PORTLAND, Ore. – An Oregon family has unplugged all of their Amazon devices after they say the voice-controlled speakers secretly recorded them and sent audio files to one of their contacts living in Seattle.
A woman named Danielle, who declined to give her last name, told KIRO that she and her husband used to joke about Amazon’s virtual assistant Alexa spying on them, until they got a disturbing phone call.
“Unplug your Alexa devices right now, you’re being hacked,” Danielle recalled the voice saying. The caller turned out to be someone who worked for her husband. They were still skeptical until her husband’s employee described the exact conversation they had had about hardwood floors, Danielle said.
Even more concerning, the family had installed Alexa in every room of their home to take care of the security system, lighting and other functions, according to KIRO.

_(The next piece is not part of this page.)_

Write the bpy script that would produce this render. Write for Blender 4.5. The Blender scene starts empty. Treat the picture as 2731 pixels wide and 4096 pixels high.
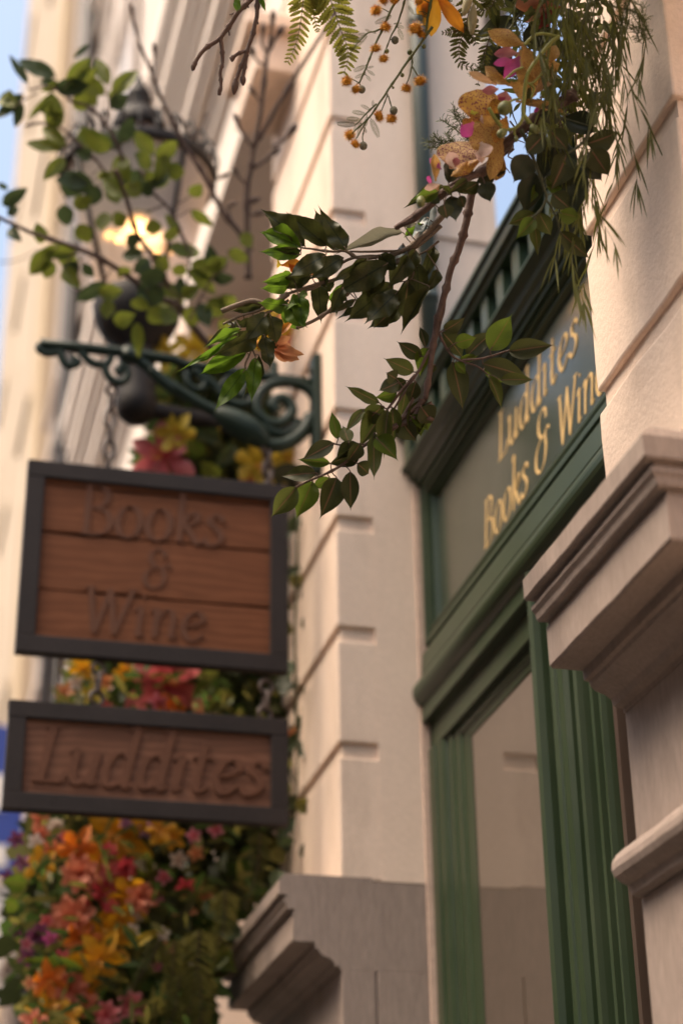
import bpy, bmesh, math, random
from mathutils import Vector, Matrix, noise
from math import radians, sin, cos, pi
random.seed(7)
SC = bpy.context.scene
COL = SC.collection

# ------------------------------------------------------------------ camera
# world: +X into the shop facade, +Y along the pavement, +Z up; eye 1.6 m above the pavement
EYE = Vector((0, 0, 1.6))
PITCH, YAW, ROLL, FPX = radians(26.594), radians(14.571), radians(-0.914), 7384.0
fwd = Vector((sin(YAW)*cos(PITCH), cos(YAW)*cos(PITCH), sin(PITCH)))
rt0 = Vector((cos(YAW), -sin(YAW), 0)); up0 = rt0.cross(fwd)
rgt = rt0*cos(ROLL) + up0*sin(ROLL); upv = -rt0*sin(ROLL) + up0*cos(ROLL)
cd = bpy.data.cameras.new('camera'); cam = bpy.data.objects.new('camera', cd); COL.objects.link(cam)
m = Matrix((rgt, upv, -fwd)).transposed().to_4x4(); m.translation = EYE; cam.matrix_world = m
cd.sensor_fit = 'VERTICAL'; cd.sensor_height = 36.0; cd.lens = FPX/4096*36
cd.clip_start = 0.05; cd.clip_end = 2000
cd.dof.use_dof = True; cd.dof.focus_distance = 4.08; cd.dof.aperture_fstop = 1.65
SC.camera = cam
SC.render.resolution_x, SC.render.resolution_y = 682, 1024

# ------------------------------------------------------------------ light
SUN_DIR = Vector((-0.47, -0.085, 0.85)).normalized()          # towards the sun
world = bpy.data.worlds.new('World'); SC.world = world; world.use_nodes = True
wn = world.node_tree; bg = wn.nodes['Background']
sky = wn.nodes.new('ShaderNodeTexSky'); sky.sky_type = 'NISHITA'; sky.sun_disc = False
sky.sun_elevation = math.asin(SUN_DIR.z); sky.sun_rotation = math.atan2(SUN_DIR.x, SUN_DIR.y)
sky.dust_density = 8.0; sky.air_density = 1.5; sky.ozone_density = 1.0
wn.links.new(sky.outputs[0], bg.inputs[0]); bg.inputs[1].default_value = 0.12
sl = bpy.data.lights.new('sun', 'SUN'); sl.energy = 1.5; sl.angle = radians(28); sl.color = (1.0, 0.80, 0.60)
so = bpy.data.objects.new('sun', sl); COL.objects.link(so)
so.rotation_euler = (-SUN_DIR).to_track_quat('-Z', 'Y').to_euler(); so.location = (-4, -2, 9)
vs = SC.view_settings; vs.view_transform = 'Standard'; vs.look = 'None'; vs.gamma = 1.0; vs.use_curve_mapping = False
vs.exposure = 1.34

# ------------------------------------------------------------------ helpers
def ray(px, py):                       # photo pixel -> view direction with unit depth
    return rgt*((px-1365.5)/FPX) - upv*((py-2048)/FPX) + fwd
def W(px, py, depth): return EYE + ray(px, py)*depth
def onY(px, py, Y): d = ray(px, py); return EYE + d*(Y/d.y)
def onX(px, py, X): d = ray(px, py); return EYE + d*(X/d.x)
def crop(ox, oy, k): return lambda x, y: (ox+x/k, oy+y/k)

class MB:
    def __init__(s): s.v = []; s.f = []; s.uv = {}; s.smooth = False; s.mi = []
    def add(s, vs, fs):
        b = len(s.v); s.v += [tuple(v) for v in vs]; s.f += [tuple(b+i for i in f) for f in fs]; return b
    def box(s, x0, x1, y0, y1, z0, z1):
        s.add([(x, y, z) for z in (z0, z1) for y in (y0, y1) for x in (x0, x1)],
              [(0, 2, 3, 1), (4, 5, 7, 6), (0, 1, 5, 4), (2, 6, 7, 3), (0, 4, 6, 2), (1, 3, 7, 5)]); return s
    def prism(s, prof, f0, f1):        # prof 2-D closed polygon, f0/f1 map it to the two ends
        n = len(prof); a = [f0(p) for p in prof]; b = [f1(p) for p in prof]
        s.add(a+b, [(i, (i+1) % n, n+(i+1) % n, n+i) for i in range(n)]+[tuple(range(n-1, -1, -1)), tuple(range(n, 2*n))]); return s
    def alongY(s, prof, y0, y1): return s.prism(prof, lambda p: (p[0], y0, p[1]), lambda p: (p[0], y1, p[1]))
    def alongZ(s, prof, z0, z1): return s.prism(prof, lambda p: (p[0], p[1], z0), lambda p: (p[0], p[1], z1))
    def tube(s, pts, rad, n=8, cap=True):
        pts = [Vector(p) for p in pts]; N = len(pts)
        if not isinstance(rad, (list, tuple)): rad = [rad]*N
        t0 = (pts[1]-pts[0]).normalized(); ref = Vector((0, 0, 1)) if abs(t0.z) < .9 else Vector((1, 0, 0))
        u = t0.cross(ref).normalized(); rings = []
        for i, p in enumerate(pts):
            t = (pts[min(i+1, N-1)]-pts[max(i-1, 0)]); t = t.normalized() if t.length > 1e-9 else t0
            u = (u - t*u.dot(t)); u = u.normalized() if u.length > 1e-6 else t.orthogonal().normalized()
            w = t.cross(u)
            rings.append([p+(u*cos(2*pi*k/n)+w*sin(2*pi*k/n))*rad[i] for k in range(n)])
        fs = [(i*n+k, i*n+(k+1) % n, (i+1)*n+(k+1) % n, (i+1)*n+k) for i in range(N-1) for k in range(n)]
        if cap: fs += [tuple(range(n-1, -1, -1)), tuple((N-1)*n+k for k in range(n))]
        s.add([v for r in rings for v in r], fs); s.smooth = True; return s
    def lathe(s, prof, M, n=24):       # prof (r, z) about local z, M placement
        k = len(prof); vs = [M @ Vector((r*cos(2*pi*i/n), r*sin(2*pi*i/n), z)) for r, z in prof for i in range(n)]
        fs = [(j*n+i, j*n+(i+1) % n, (j+1)*n+(i+1) % n, (j+1)*n+i) for j in range(k-1) for i in range(n)]
        s.add(vs, fs); s.smooth = True; return s
    def mesh(s, name, bevel=0.0):
        me = bpy.data.meshes.new(name); me.from_pydata(s.v, [], s.f); 
        if bevel:
            bm = bmesh.new(); bm.from_mesh(me); bmesh.ops.recalc_face_normals(bm, faces=bm.faces)
            es = [e for e in bm.edges if len(e.link_faces) == 2 and e.calc_face_angle() > .5]
            bmesh.ops.bevel(bm, geom=es, offset=bevel, segments=2, affect='EDGES', profile=.6)
            bm.to_mesh(me); bm.free()
        else:
            bm = bmesh.new(); bm.from_mesh(me); bmesh.ops.recalc_face_normals(bm, faces=bm.faces); bm.to_mesh(me); bm.free()
        if s.smooth:
            me.polygons.foreach_set('use_smooth', [True]*len(me.polygons))
        return me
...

After unplugging all of the speakers, the family reached out to Amazon to figure out what was going on.
“They said ‘our engineers went through your logs, and they saw exactly what you told us, they saw exactly what you said happened, and we’re sorry,'” Danielle told KIRO. “He apologized like 15 times in a matter of 30 minutes and he said we really appreciate you bringing this to our attention, this is something we need to fix!”
An Amazon spokesperson told the Washington Post in an email that the family’s Echo perceived a word as “Alexa,” kicking off an “unlikely” series of events. A sentence in the following conversation sounded like “send message,” and, after the virtual assistant asked who the recipient should be, Alexa chose a contact and sent a message based on what it heard.
“I felt invaded,” Danielle said. “A total privacy invasion. Immediately I said, ‘I’m never plugging that device in again, because I can’t trust it.'”
KIRO received the following statement:
“Amazon takes privacy very seriously. We investigated what happened and determined this was an extremely rare occurrence. We are taking steps to avoid this from happening in the future.”